*WHAT YOU WILL DO*: Output the material beneath this task exactly, images excluded.
# # # # # # #
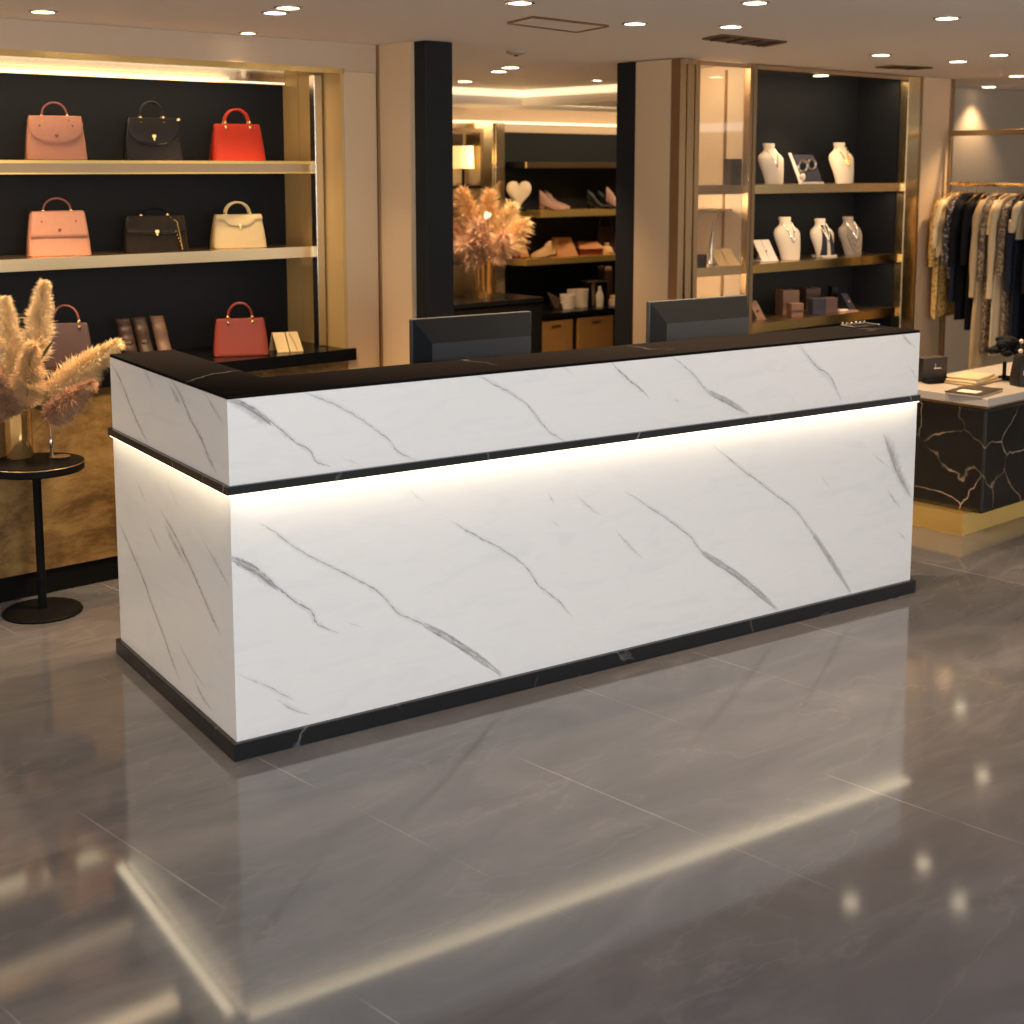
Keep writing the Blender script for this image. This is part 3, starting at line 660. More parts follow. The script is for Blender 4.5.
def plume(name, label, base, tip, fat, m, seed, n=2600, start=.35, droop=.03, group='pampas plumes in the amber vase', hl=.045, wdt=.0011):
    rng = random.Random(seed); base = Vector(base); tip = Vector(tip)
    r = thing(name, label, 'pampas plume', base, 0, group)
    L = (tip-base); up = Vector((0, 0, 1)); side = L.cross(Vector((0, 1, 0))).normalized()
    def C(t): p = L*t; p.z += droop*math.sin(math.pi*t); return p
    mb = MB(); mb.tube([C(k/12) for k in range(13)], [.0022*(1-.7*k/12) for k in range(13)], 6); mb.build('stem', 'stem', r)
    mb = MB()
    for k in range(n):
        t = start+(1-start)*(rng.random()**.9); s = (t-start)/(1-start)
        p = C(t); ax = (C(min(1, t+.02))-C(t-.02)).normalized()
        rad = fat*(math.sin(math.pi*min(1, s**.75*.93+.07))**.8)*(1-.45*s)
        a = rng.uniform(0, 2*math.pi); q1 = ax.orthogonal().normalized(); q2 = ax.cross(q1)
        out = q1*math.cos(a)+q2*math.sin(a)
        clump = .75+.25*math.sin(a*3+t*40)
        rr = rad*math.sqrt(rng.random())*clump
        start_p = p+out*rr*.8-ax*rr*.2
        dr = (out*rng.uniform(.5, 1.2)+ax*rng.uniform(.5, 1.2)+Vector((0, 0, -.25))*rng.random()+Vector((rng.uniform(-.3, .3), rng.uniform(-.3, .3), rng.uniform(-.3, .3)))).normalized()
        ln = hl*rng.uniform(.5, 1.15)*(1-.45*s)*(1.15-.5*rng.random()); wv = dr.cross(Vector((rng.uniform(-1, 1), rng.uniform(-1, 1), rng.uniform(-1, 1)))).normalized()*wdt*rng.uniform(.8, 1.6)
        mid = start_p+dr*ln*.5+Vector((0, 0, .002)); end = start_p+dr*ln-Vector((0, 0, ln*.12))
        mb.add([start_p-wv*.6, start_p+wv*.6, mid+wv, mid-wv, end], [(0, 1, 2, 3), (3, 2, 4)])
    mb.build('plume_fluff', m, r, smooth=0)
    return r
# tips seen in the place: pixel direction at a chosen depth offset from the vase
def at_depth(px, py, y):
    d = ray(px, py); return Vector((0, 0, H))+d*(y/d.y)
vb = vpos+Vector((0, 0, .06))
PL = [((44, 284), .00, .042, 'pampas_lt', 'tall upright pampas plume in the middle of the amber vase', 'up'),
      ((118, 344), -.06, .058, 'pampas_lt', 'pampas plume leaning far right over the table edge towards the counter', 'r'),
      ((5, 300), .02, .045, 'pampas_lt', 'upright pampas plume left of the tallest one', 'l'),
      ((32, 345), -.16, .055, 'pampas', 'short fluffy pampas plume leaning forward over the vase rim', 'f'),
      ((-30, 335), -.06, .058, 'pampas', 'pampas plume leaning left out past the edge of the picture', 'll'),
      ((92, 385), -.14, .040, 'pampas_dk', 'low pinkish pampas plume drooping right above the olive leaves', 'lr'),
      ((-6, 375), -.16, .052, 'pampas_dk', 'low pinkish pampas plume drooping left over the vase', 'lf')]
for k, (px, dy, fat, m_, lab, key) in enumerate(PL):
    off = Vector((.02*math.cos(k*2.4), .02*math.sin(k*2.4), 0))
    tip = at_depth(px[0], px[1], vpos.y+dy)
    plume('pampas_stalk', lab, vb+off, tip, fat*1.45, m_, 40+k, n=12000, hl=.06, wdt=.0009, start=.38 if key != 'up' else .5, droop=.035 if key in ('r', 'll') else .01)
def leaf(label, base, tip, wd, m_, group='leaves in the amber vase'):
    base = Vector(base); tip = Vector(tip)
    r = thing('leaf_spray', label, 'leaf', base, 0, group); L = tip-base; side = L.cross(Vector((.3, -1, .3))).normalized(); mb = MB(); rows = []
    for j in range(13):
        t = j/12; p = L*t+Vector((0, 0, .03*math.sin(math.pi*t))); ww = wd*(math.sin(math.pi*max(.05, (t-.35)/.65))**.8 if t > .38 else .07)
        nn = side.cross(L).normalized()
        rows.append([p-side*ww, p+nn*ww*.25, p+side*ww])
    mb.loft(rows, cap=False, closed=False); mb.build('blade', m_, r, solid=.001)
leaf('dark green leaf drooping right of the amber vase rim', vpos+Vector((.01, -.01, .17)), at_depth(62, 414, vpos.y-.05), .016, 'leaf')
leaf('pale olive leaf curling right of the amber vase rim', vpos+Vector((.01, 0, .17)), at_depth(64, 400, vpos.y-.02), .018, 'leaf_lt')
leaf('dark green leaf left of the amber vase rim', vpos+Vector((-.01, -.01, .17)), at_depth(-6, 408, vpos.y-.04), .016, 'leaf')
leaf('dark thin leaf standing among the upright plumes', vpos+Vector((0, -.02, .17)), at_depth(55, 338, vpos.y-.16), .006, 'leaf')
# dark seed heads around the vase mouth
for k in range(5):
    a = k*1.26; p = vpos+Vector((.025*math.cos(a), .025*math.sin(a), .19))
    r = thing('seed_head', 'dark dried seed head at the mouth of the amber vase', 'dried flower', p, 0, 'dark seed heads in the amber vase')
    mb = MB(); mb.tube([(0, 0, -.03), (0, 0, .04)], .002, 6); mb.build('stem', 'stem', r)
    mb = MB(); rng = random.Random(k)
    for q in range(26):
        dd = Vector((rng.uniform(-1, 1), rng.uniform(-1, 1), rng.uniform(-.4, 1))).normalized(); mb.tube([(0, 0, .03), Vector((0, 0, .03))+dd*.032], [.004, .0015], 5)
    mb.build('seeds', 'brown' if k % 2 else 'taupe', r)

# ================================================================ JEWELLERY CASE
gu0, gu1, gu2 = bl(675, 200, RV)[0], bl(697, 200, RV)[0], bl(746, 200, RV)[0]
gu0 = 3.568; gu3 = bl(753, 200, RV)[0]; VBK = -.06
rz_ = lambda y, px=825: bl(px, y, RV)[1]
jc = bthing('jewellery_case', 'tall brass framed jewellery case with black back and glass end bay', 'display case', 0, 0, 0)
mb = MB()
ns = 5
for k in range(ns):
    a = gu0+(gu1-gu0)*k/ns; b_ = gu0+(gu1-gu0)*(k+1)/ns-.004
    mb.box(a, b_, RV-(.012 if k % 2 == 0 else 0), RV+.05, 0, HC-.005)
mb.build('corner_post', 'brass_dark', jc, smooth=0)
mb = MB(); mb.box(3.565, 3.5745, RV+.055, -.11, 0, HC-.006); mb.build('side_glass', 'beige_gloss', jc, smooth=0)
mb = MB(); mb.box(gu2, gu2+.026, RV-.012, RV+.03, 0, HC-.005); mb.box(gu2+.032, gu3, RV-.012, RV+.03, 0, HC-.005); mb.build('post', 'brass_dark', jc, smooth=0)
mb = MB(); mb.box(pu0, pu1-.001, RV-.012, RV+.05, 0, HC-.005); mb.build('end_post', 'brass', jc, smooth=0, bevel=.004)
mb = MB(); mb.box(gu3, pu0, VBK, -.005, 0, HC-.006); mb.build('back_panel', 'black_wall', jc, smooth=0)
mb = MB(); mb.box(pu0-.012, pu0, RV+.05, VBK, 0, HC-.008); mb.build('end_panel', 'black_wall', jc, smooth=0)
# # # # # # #
*FULL RESPONSE*:
Keep writing the Blender script for this image. This is part 3, starting at line 660. More parts follow. The script is for Blender 4.5.
def plume(name, label, base, tip, fat, m, seed, n=2600, start=.35, droop=.03, group='pampas plumes in the amber vase', hl=.045, wdt=.0011):
    rng = random.Random(seed); base = Vector(base); tip = Vector(tip)
    r = thing(name, label, 'pampas plume', base, 0, group)
    L = (tip-base); up = Vector((0, 0, 1)); side = L.cross(Vector((0, 1, 0))).normalized()
    def C(t): p = L*t; p.z += droop*math.sin(math.pi*t); return p
    mb = MB(); mb.tube([C(k/12) for k in range(13)], [.0022*(1-.7*k/12) for k in range(13)], 6); mb.build('stem', 'stem', r)
    mb = MB()
    for k in range(n):
        t = start+(1-start)*(rng.random()**.9); s = (t-start)/(1-start)
        p = C(t); ax = (C(min(1, t+.02))-C(t-.02)).normalized()
        rad = fat*(math.sin(math.pi*min(1, s**.75*.93+.07))**.8)*(1-.45*s)
        a = rng.uniform(0, 2*math.pi); q1 = ax.orthogonal().normalized(); q2 = ax.cross(q1)
        out = q1*math.cos(a)+q2*math.sin(a)
        clump = .75+.25*math.sin(a*3+t*40)
        rr = rad*math.sqrt(rng.random())*clump
        start_p = p+out*rr*.8-ax*rr*.2
        dr = (out*rng.uniform(.5, 1.2)+ax*rng.uniform(.5, 1.2)+Vector((0, 0, -.25))*rng.random()+Vector((rng.uniform(-.3, .3), rng.uniform(-.3, .3), rng.uniform(-.3, .3)))).normalized()
        ln = hl*rng.uniform(.5, 1.15)*(1-.45*s)*(1.15-.5*rng.random()); wv = dr.cross(Vector((rng.uniform(-1, 1), rng.uniform(-1, 1), rng.uniform(-1, 1)))).normalized()*wdt*rng.uniform(.8, 1.6)
        mid = start_p+dr*ln*.5+Vector((0, 0, .002)); end = start_p+dr*ln-Vector((0, 0, ln*.12))
        mb.add([start_p-wv*.6, start_p+wv*.6, mid+wv, mid-wv, end], [(0, 1, 2, 3), (3, 2, 4)])
    mb.build('plume_fluff', m, r, smooth=0)
    return r
# tips seen in the place: pixel direction at a chosen depth offset from the vase
def at_depth(px, py, y):
    d = ray(px, py); return Vector((0, 0, H))+d*(y/d.y)
vb = vpos+Vector((0, 0, .06))
PL = [((44, 284), .00, .042, 'pampas_lt', 'tall upright pampas plume in the middle of the amber vase', 'up'),
      ((118, 344), -.06, .058, 'pampas_lt', 'pampas plume leaning far right over the table edge towards the counter', 'r'),
      ((5, 300), .02, .045, 'pampas_lt', 'upright pampas plume left of the tallest one', 'l'),
      ((32, 345), -.16, .055, 'pampas', 'short fluffy pampas plume leaning forward over the vase rim', 'f'),
      ((-30, 335), -.06, .058, 'pampas', 'pampas plume leaning left out past the edge of the picture', 'll'),
      ((92, 385), -.14, .040, 'pampas_dk', 'low pinkish pampas plume drooping right above the olive leaves', 'lr'),
      ((-6, 375), -.16, .052, 'pampas_dk', 'low pinkish pampas plume drooping left over the vase', 'lf')]
for k, (px, dy, fat, m_, lab, key) in enumerate(PL):
    off = Vector((.02*math.cos(k*2.4), .02*math.sin(k*2.4), 0))
    tip = at_depth(px[0], px[1], vpos.y+dy)
    plume('pampas_stalk', lab, vb+off, tip, fat*1.45, m_, 40+k, n=12000, hl=.06, wdt=.0009, start=.38 if key != 'up' else .5, droop=.035 if key in ('r', 'll') else .01)
def leaf(label, base, tip, wd, m_, group='leaves in the amber vase'):
    base = Vector(base); tip = Vector(tip)
    r = thing('leaf_spray', label, 'leaf', base, 0, group); L = tip-base; side = L.cross(Vector((.3, -1, .3))).normalized(); mb = MB(); rows = []
    for j in range(13):
        t = j/12; p = L*t+Vector((0, 0, .03*math.sin(math.pi*t))); ww = wd*(math.sin(math.pi*max(.05, (t-.35)/.65))**.8 if t > .38 else .07)
        nn = side.cross(L).normalized()
        rows.append([p-side*ww, p+nn*ww*.25, p+side*ww])
    mb.loft(rows, cap=False, closed=False); mb.build('blade', m_, r, solid=.001)
leaf('dark green leaf drooping right of the amber vase rim', vpos+Vector((.01, -.01, .17)), at_depth(62, 414, vpos.y-.05), .016, 'leaf')
leaf('pale olive leaf curling right of the amber vase rim', vpos+Vector((.01, 0, .17)), at_depth(64, 400, vpos.y-.02), .018, 'leaf_lt')
leaf('dark green leaf left of the amber vase rim', vpos+Vector((-.01, -.01, .17)), at_depth(-6, 408, vpos.y-.04), .016, 'leaf')
leaf('dark thin leaf standing among the upright plumes', vpos+Vector((0, -.02, .17)), at_depth(55, 338, vpos.y-.16), .006, 'leaf')
# dark seed heads around the vase mouth
for k in range(5):
    a = k*1.26; p = vpos+Vector((.025*math.cos(a), .025*math.sin(a), .19))
    r = thing('seed_head', 'dark dried seed head at the mouth of the amber vase', 'dried flower', p, 0, 'dark seed heads in the amber vase')
    mb = MB(); mb.tube([(0, 0, -.03), (0, 0, .04)], .002, 6); mb.build('stem', 'stem', r)
    mb = MB(); rng = random.Random(k)
    for q in range(26):
        dd = Vector((rng.uniform(-1, 1), rng.uniform(-1, 1), rng.uniform(-.4, 1))).normalized(); mb.tube([(0, 0, .03), Vector((0, 0, .03))+dd*.032], [.004, .0015], 5)
    mb.build('seeds', 'brown' if k % 2 else 'taupe', r)

# ================================================================ JEWELLERY CASE
gu0, gu1, gu2 = bl(675, 200, RV)[0], bl(697, 200, RV)[0], bl(746, 200, RV)[0]
gu0 = 3.568; gu3 = bl(753, 200, RV)[0]; VBK = -.06
rz_ = lambda y, px=825: bl(px, y, RV)[1]
jc = bthing('jewellery_case', 'tall brass framed jewellery case with black back and glass end bay', 'display case', 0, 0, 0)
mb = MB()
ns = 5
for k in range(ns):
    a = gu0+(gu1-gu0)*k/ns; b_ = gu0+(gu1-gu0)*(k+1)/ns-.004
    mb.box(a, b_, RV-(.012 if k % 2 == 0 else 0), RV+.05, 0, HC-.005)
mb.build('corner_post', 'brass_dark', jc, smooth=0)
mb = MB(); mb.box(3.565, 3.5745, RV+.055, -.11, 0, HC-.006); mb.build('side_glass', 'beige_gloss', jc, smooth=0)
mb = MB(); mb.box(gu2, gu2+.026, RV-.012, RV+.03, 0, HC-.005); mb.box(gu2+.032, gu3, RV-.012, RV+.03, 0, HC-.005); mb.build('post', 'brass_dark', jc, smooth=0)
mb = MB(); mb.box(pu0, pu1-.001, RV-.012, RV+.05, 0, HC-.005); mb.build('end_post', 'brass', jc, smooth=0, bevel=.004)
mb = MB(); mb.box(gu3, pu0, VBK, -.005, 0, HC-.006); mb.build('back_panel', 'black_wall', jc, smooth=0)
mb = MB(); mb.box(pu0-.012, pu0, RV+.05, VBK, 0, HC-.008); mb.build('end_panel', 'black_wall', jc, smooth=0)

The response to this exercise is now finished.